Penalties for Non-Compliance

Failure to comply with CERT-In Directions can result in imprisonment up to one year, a fine, or both under Section 70B(7) of the Information Technology Act, 2000. CERT-In also has the authority to request information, systems for analysis, or access to facilities. Refusal to cooperate with CERT-In during an investigation is itself a punishable offense. Organizations should note that "noticing" an incident triggers the 6-hour clock, so delayed detection does not provide a compliance loophole, but willful ignorance or failure to detect evident incidents can attract regulatory scrutiny.
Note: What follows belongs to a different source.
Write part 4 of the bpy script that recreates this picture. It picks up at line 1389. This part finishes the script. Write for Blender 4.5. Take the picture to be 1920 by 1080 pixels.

Frequently Asked Questions

Do the CERT-In directions apply to all organizations in India?
Yes. The directions apply to all service providers, intermediaries, data centers, body corporates, and government organizations. There is no exemption based on size or industry. Any entity operating ICT infrastructure in India must comply.
What happens if we discover an incident outside business hours?
The 6-hour reporting window runs from the time the incident is "noticed," regardless of business hours. Organizations need processes and on-call arrangements to report incidents to CERT-In within 6 hours at any time, including weekends and holidays.
Where do we submit incident reports?
Incidents must be reported to CERT-In via email ([email protected]), phone, or through the CERT-In portal. A specific reporting format is provided by CERT-In that covers incident type, systems affected, actions taken, and impact assessment.
Can logs be stored in cloud infrastructure outside India?
No. The 180-day log retention requirement explicitly mandates that logs must be maintained within Indian jurisdiction. If you use cloud infrastructure for log storage, the servers must be physically located in India.
How does this interact with DPDPA 2023?
CERT-In directions and the Digital Personal Data Protection Act (DPDPA) 2023 operate in parallel. CERT-In focuses on incident reporting and technical security measures, while DPDPA governs personal data processing and data principals rights. A data breach may trigger obligations under both frameworks simultaneously.